Many wealthy individuals, institutions and sovereign states buy gold through the LBMA in unallocated accounts and leave the gold they supposedly own in the custody of the LBMA.
The fact that people are buying and selling gold without ever taking delivery means that there is the opportunity for the bullion houses to sell gold that doesn’t exist. The bullion houses probably don’t view this as illegal or dishonest because they will operate a fractional reserve type system just as the banks do with fiat currency and make sure they have enough gold on hand for what would be the maximum estimated volume of gold that could be called for delivery at any one time.
In order for this fraud to continue without being exposed, no requested delivery of gold by an LBMA customer must ever be defaulted upon or else a massive “run on the bank” would be triggered. When the bullion banks get into trouble and don’t have enough gold on hand to meet delivery demands the central banks lease or sell them gold to meet the short fall. The central banks are willingly to aid and abet the crime because the selling of “paper gold” has the same suppressive effect on the gold price as selling real gold. It accommodates the central banks to mask their promiscuous fiat currency creation by suppressing the gold price. In this way the traditional inflation “canary in the coal mine” is muted. This is the basis of the “strong dollar policy” which allows interest rates to be lower than they should be and it in turn lowers the price of commodities and imports as it artificially enhances the dollar’s buying power. Furthermore, the central banks are able to earn a lease rate on their gold hoards.
If commission fees are 3% then the annual commission earned by the LBMA is approximately $585 Billion on only $500 Billion of assets. 100% return on investment is certainly a handsome profit by any standards!
It should be noted that the much heralded Bank of England public auction of half of their gold stock was only open to members of the LBMA.
From the thesis presented here it can be seen that the suppression of the gold price suits the central banks and for the LBMA running a fractional reserve gold inventory is extremely lucrative, especially when it is back-stopped by the central banks.

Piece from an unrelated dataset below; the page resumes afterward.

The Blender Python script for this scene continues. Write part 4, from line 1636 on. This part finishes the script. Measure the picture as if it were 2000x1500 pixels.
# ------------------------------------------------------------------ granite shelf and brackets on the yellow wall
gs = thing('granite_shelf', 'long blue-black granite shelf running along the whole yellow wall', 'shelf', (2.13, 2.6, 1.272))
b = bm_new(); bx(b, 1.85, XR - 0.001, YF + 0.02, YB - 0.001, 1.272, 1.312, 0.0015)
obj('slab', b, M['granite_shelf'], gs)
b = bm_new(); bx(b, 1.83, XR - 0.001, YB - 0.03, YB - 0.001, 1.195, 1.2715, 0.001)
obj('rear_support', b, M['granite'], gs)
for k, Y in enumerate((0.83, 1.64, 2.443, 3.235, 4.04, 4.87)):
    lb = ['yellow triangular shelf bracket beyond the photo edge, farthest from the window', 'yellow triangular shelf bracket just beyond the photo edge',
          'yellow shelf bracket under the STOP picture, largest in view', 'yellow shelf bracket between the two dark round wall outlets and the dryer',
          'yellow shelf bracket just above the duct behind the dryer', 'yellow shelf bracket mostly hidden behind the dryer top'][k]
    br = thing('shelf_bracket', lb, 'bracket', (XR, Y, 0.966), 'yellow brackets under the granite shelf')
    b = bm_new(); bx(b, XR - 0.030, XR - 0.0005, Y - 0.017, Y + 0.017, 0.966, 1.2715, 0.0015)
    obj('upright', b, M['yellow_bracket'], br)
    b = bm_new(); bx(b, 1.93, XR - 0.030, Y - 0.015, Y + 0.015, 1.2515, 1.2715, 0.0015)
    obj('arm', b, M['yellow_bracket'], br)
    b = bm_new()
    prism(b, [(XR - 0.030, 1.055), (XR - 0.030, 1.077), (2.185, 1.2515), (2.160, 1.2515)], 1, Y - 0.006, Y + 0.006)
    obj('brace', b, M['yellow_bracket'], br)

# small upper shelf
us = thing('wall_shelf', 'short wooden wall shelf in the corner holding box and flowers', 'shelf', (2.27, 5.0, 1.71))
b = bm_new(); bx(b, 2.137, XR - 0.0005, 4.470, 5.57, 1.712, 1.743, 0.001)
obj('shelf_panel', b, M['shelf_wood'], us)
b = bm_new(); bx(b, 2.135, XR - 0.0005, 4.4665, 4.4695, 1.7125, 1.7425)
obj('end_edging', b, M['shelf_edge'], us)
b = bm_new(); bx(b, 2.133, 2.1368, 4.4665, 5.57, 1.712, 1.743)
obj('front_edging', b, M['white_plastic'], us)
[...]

Mobilizing central bank gold to maintain liquidity in the market is essential. Maintaining secrecy of such gold activities is equally essential. GATA has over the last 10 years amassed a large amount of evidence that more than half of central bank gold has been sold, leased or swapped into the market. This is what lies at the core of the FOIA Federal lawsuit that GATA has filed against the Federal Reserve. The Federal Reserve is denying access to hundreds of pages of documents pertaining to the US gold reserves because they are deemed to be exempt from disclosure due to being ‘trade secrets”. GATA believes that the FED is trying to cover up its involvement in the suppression of the gold price as part of the implementation of the “strong dollar policy” which necessarily involved mobilizing or encumbering the US gold reserves in some way, in whole or in part. GATA intends to find the truth.
Investors in precious metals should take delivery of their bullion. No matter what the outcome of the GATA lawsuit the fraud will be exposed by customers of the LBMA asking for their gold. When it becomes clear that there isn’t enough gold to meet demanded delivery the price must rise in accordance with the new market reality of a much smaller supply than previously was apparent. If you don’t take delivery of your bullion you might discover that investments you thought you had in gold are just promissory notes.